(Entries with scene source code)
━━━━━━━━━━━━━━━━
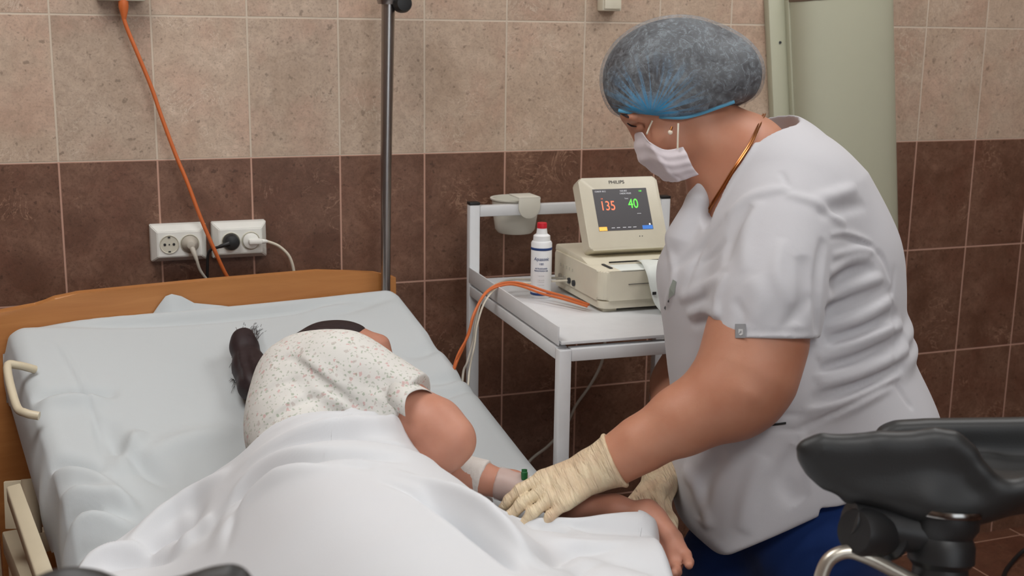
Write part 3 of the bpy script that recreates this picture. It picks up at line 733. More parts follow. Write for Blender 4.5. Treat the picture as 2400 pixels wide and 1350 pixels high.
def top_sheet():
    E_, _ = catmull([np.array(p, float) for p in EDGE], [0]*len(EDGE), 9)
    Q = np.array([top.uv(*p, base=True) for p in E_])
    # even spacing along the edge
    L = np.r_[0, np.cumsum(np.linalg.norm(np.diff(Q, axis=0), axis=1))]; n = 260
    s = np.linspace(0, L[-1], n); Q = np.stack([np.interp(s, L, Q[:, 0]), np.interp(s, L, Q[:, 1])], 1)
    for _ in range(3): Q[1:-1] = (Q[:-2]+2*Q[1:-1]+Q[2:])/4
    q1 = Q[-1].copy(); m = 300; t = np.linspace(0, 1, m)
    endu = np.linspace(-.02, .725, n); V = []
    for i in range(n):
        a = Q[i]; bu_ = endu[i]; tt = t**1.15
        vv = a[1]+(1.93-a[1])*tt
        uu = a[0]+(bu_-a[0])*(1-(1-np.clip((vv-a[1])/.35, 0, 1))**2)
        V.append(np.stack([uu, vv, top.z(uu, vv)], 1))
    V = np.array(V)
    for _ in range(3):
        Vn = V.copy(); Vn[1:-1, 1:-1] = .5*V[1:-1, 1:-1]+.125*(V[:-2, 1:-1]+V[2:, 1:-1]+V[1:-1, :-2]+V[1:-1, 2:]); Vn[1:-1, 0] = .5*V[1:-1, 0]+.25*(V[:-2, 0]+V[2:, 0]); V = Vn
    # round hem at the free edge
    V[:, 0, 2] -= .006; V[:, 1, 2] -= .001
    # hanging side on the right
    hang = []
    last = V[-1]
    for k in range(1, 26):
        dz = .22*(k/25)**1.0; q = last.copy(); out = .016*math.sin(min(1, k/5)*PI/2)
        q[:, 0] += out+.010*np.sin(q[:, 1]*30)*(k/25); q[:, 2] -= dz-.008*(1-math.exp(-k)); hang.append(q)
    V = np.concatenate([V, np.array(hang)], 0); n2 = len(V)
    vv = np.array([bed(*p) for p in V.reshape(-1, 3)])
    idx = np.arange(n2*m).reshape(n2, m)
    Fq = np.stack([idx[:-1, :-1], idx[:-1, 1:], idx[1:, 1:], idx[1:, :-1]], -1).reshape(-1, 4)
    o = link_mesh('top_sheet', mesh_from('top_sheet', vv, Fq[:, ::-1]), M['top_sheet'], None)
    md = o.modifiers.new('thickness', 'SOLIDIFY'); md.thickness = .002; md.offset = -1
    tag(o, 'loose white sheet covering the patient from the waist down', 'sheet')
top_sheet()

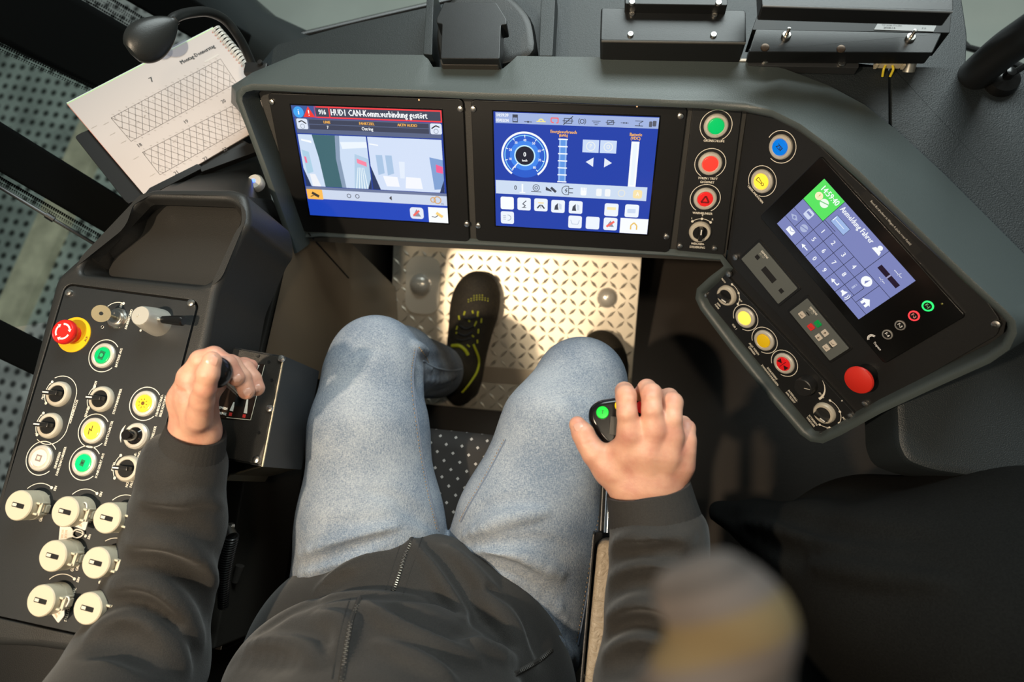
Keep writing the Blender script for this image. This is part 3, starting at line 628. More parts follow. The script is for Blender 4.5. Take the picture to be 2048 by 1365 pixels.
━━━━━━━━━━━━━━━━
*Given task*: Without the pictures, reproduce every line of the records above exactly.

*Exercise response*:
Write part 3 of the bpy script that recreates this picture. It picks up at line 733. More parts follow. Write for Blender 4.5. Treat the picture as 2400 pixels wide and 1350 pixels high.
def top_sheet():
    E_, _ = catmull([np.array(p, float) for p in EDGE], [0]*len(EDGE), 9)
    Q = np.array([top.uv(*p, base=True) for p in E_])
    # even spacing along the edge
    L = np.r_[0, np.cumsum(np.linalg.norm(np.diff(Q, axis=0), axis=1))]; n = 260
    s = np.linspace(0, L[-1], n); Q = np.stack([np.interp(s, L, Q[:, 0]), np.interp(s, L, Q[:, 1])], 1)
    for _ in range(3): Q[1:-1] = (Q[:-2]+2*Q[1:-1]+Q[2:])/4
    q1 = Q[-1].copy(); m = 300; t = np.linspace(0, 1, m)
    endu = np.linspace(-.02, .725, n); V = []
    for i in range(n):
        a = Q[i]; bu_ = endu[i]; tt = t**1.15
        vv = a[1]+(1.93-a[1])*tt
        uu = a[0]+(bu_-a[0])*(1-(1-np.clip((vv-a[1])/.35, 0, 1))**2)
        V.append(np.stack([uu, vv, top.z(uu, vv)], 1))
    V = np.array(V)
    for _ in range(3):
        Vn = V.copy(); Vn[1:-1, 1:-1] = .5*V[1:-1, 1:-1]+.125*(V[:-2, 1:-1]+V[2:, 1:-1]+V[1:-1, :-2]+V[1:-1, 2:]); Vn[1:-1, 0] = .5*V[1:-1, 0]+.25*(V[:-2, 0]+V[2:, 0]); V = Vn
    # round hem at the free edge
    V[:, 0, 2] -= .006; V[:, 1, 2] -= .001
    # hanging side on the right
    hang = []
    last = V[-1]
    for k in range(1, 26):
        dz = .22*(k/25)**1.0; q = last.copy(); out = .016*math.sin(min(1, k/5)*PI/2)
        q[:, 0] += out+.010*np.sin(q[:, 1]*30)*(k/25); q[:, 2] -= dz-.008*(1-math.exp(-k)); hang.append(q)
    V = np.concatenate([V, np.array(hang)], 0); n2 = len(V)
    vv = np.array([bed(*p) for p in V.reshape(-1, 3)])
    idx = np.arange(n2*m).reshape(n2, m)
    Fq = np.stack([idx[:-1, :-1], idx[:-1, 1:], idx[1:, 1:], idx[1:, :-1]], -1).reshape(-1, 4)
    o = link_mesh('top_sheet', mesh_from('top_sheet', vv, Fq[:, ::-1]), M['top_sheet'], None)
    md = o.modifiers.new('thickness', 'SOLIDIFY'); md.thickness = .002; md.offset = -1
    tag(o, 'loose white sheet covering the patient from the waist down', 'sheet')
top_sheet()

Keep writing the Blender script for this image. This is part 3, starting at line 628. More parts follow. The script is for Blender 4.5. Take the picture to be 2048 by 1365 pixels.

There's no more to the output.